The scheduler is a periodic interrupt loop that check what wants to run in the next time slot, picks the most important priority code, and runs it. If your code completes before the scheduler time slot ends, it may call the scheduler to run or you might keep it simple and and just wait until the next scheduler interrupt triggers the proceeding time slot. the scheduler has a high priority interrupt so that it preempts whatever code you may be running. The reset and external I/O still have higher level interrupts and short routines. With any external button interrupts, these would enable a high priority function/process that the scheduler then loads code to execute in the next cycle.
At first this seems inefficient or a waste, and it is overhead, but it is a structure that exists everywhere under the surface if you go looking for it. When exploring this, stick to retro microcomputer spaces for info and examples to start out.

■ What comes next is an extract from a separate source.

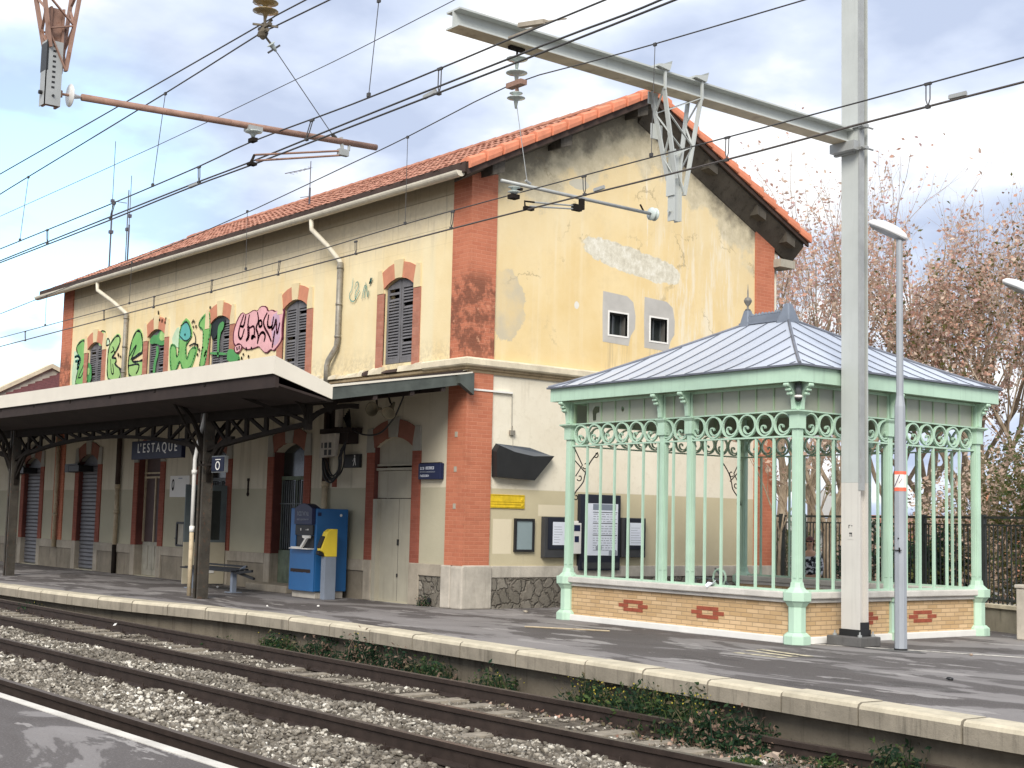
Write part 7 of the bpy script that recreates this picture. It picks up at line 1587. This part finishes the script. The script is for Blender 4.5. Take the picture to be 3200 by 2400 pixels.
# ------------------------------------------------------------------ trees, bushes, weeds
for k_, c_ in dict(leaf_rust=(.66, .39, .29), leaf_brown=(.60, .44, .34), leaf_pink=(.68, .46, .43), leaf_tan=(.74, .60, .48), leaf_dark=(.32, .22, .165), leaf_olive=(.13, .13, .04), leaf_green=(.042, .085, .036), leaf_deep=(.022, .05, .028), leaf_lime=(.09, .14, .045), petal=(.62, .50, .08), bush_tan=(.20, .17, .10)).items():
    t = NT(k_); n_ = t.noise(t.obj, 1.5, 3); col = t.ramp(n_, [(.35, tuple(x*.75 for x in c_)), (.65, tuple(min(1, x*1.2) for x in c_))]); M[k_] = t.fin(col, .75, spec=.2)
    tr = t.n.new('ShaderNodeBsdfTranslucent'); t.l.new(col, tr.inputs[0]); mx = t.n.new('ShaderNodeMixShader'); mx.inputs[0].default_value = .5; out = t.n['Material Output']; t.l.new(t.b.outputs[0], mx.inputs[1]); t.l.new(tr.outputs[0], mx.inputs[2]); t.l.new(mx.outputs[0], out.inputs[0])
t = NT('plane_bark'); M['bark'] = t.fin(t.ramp(t.noise(t.map(t.obj, (1, 1, .5)), 5, 6, .7), [(.35, (.16, .12, .08)), (.55, (.28, .22, .155)), (.7, (.38, .32, .24))]), .9, t.noise(t.obj, 20, 4), .4, .02)
t = NT('dark_twig'); M['twig'] = t.fin((.34, .27, .21), .9)
def leaf_mesh(name, P, size, mats, parent=None, local=True, origin=None, up=.3, seed=0, long_=1.5):
    r = np.random.default_rng(seed); P = np.array(P); n = len(P)
    a = r.normal(size=(n, 3)); a[:, 2] *= .7; a /= np.linalg.norm(a, axis=1)[:, None]; b_ = r.normal(size=(n, 3)); b_ -= (a*b_).sum(1)[:, None]*a; b_ /= np.linalg.norm(b_, axis=1)[:, None]
    s = (size*r.uniform(.55, 1.3, n))[:, None]
    c3 = np.cross(a, b_)*s*.18
    V = np.stack([P-a*s*.5*long_, P+b_*s*.42+c3, P+a*s*.5*long_, P-b_*s*.42+c3], 1).reshape(-1, 3)
    me = bpy.data.meshes.new(name); me.vertices.add(4*n); me.vertices.foreach_set('co', V.ravel()); idx = np.arange(4*n).reshape(-1, 4); Fc = np.concatenate([idx[:, [0, 1, 2]], idx[:, [0, 2, 3]]], 1).reshape(-1, 3)
    me.loops.add(len(Fc)*3); me.loops.foreach_set('vertex_index', Fc.ravel()); me.polygons.add(len(Fc)); me.polygons.foreach_set('loop_start', np.arange(0, len(Fc)*3, 3)); me.polygons.foreach_set('loop_total', np.full(len(Fc), 3)); me.update(calc_edges=True)
    for m_ in mats: me.materials.append(M[m_])
    me.polygons.foreach_set('material_index', np.repeat(r.integers(0, len(mats), n), 2).astype(np.int32))
    o = bpy.data.objects.new(name, me); COL.objects.link(o)
    if parent is not None: o.parent = parent
    if origin is not None: o.location = origin
    return o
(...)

These ran systems very similar to a microcontroller where all of the code was scheduled and threaded on a single root layer. In more modern hardware, kernel space is separate from user space and the abstraction layers critical to scheduling with this separation will make it unnecessarily complicated to understand from a practical and useful perspective.
Ok, Then I’ll first complete my work like I was thinking about it before the current one(First fill all the columns and then do a simple animation which know how to do as it’s linear typa thing), then I can look into improving the animation. I just saw on the internet that you have something called a “scheduler” which I’ve never heard specially in the Arduino side. I’ll need to look into it too. Thanks for the reply! ☺️
There is a FreeRTOS option for Arduino which is pretty much the next step when you want to do multitasking.
Basically, you create tasks in your setup routine by pointing to various self contained functions - each function becomes a task - and your “loop” becomes the task that runs when everything else is idle.
Your functions have their own loops so they never exit, and then when you kick-start the tasks the task scheduler in FreeRTOS does all the heavy lifting of timeslicing the various functions so that they all appear to be running at once.
If you share resources, like an I2C bus, you can add locking around it so that tasks that need the resource wait until other tasks are finished with it so you don’t get tasks treading on each other’s toes.
FreeRTOS is in the Arduino libraries so you can just add it to a blank project and then have a play running two tasks at once.
I’ pretty sure I can get this to work like this(using RTOS) thanks
Arduino is based on the ‘giant loop’ model, where you initialize settings in the setup() function, then wait for events (inputs, timers, handlers, etc) in the loop() function.
Each time, the loop() function has to finish before it can be called again. So if there are timing related actions, there’s a chance they may fall out of sync or stutter. If you want to advance an animation frame, you’ll need to maintain all the state, and hope the loop gets called often enough so the frame can advance. If you want to sync up the animation to an RTC, then you’ll want to track whether the current loop syncs up with a time code before deciding whether to advance the animation (or not). Pretty soon your giant loop will likely get complicated and messy.
Another option is to look at something like SoftPWM for controlling LEDs and see how they set up animation timing. Or to use the millis() function instead of delay() to manage timing. Adafruit has a nice tutorial on that: https://learn.adafruit.com/multi-tasking-the-arduino-part-1/using-millis-for-timing
To get more asynchronous activity going, the next option is to move to a more task-based system like FreeRTOS. Here you set up ‘tasks’ which can yield to each other, so you can have more asynchronous events. But the mental model is very different than the Arduino loop. The toolchain is also completely different. Here’s a decent primer: https://controllerstech.com/freertos-on-arduino-tutorial-part-1/
If your target device is an ESP32, the underlying OS is actually FreeRTOS. Arduino is a compatibility layer on top. So you can use the Arduino IDE and toolchain to write FreeRTOS tasks. Many peripheral device drivers can also be shared between the two. However, the minute you switch to tasks, the Arduino loop doesn’t work any more. Examples here: https://randomnerdtutorials.com/esp32-freertos-arduino-tasks/
From your description, it sounds like you may want to switch to FreeRTOS tasks.
Thanks, I’ll look into FreeRTOS next.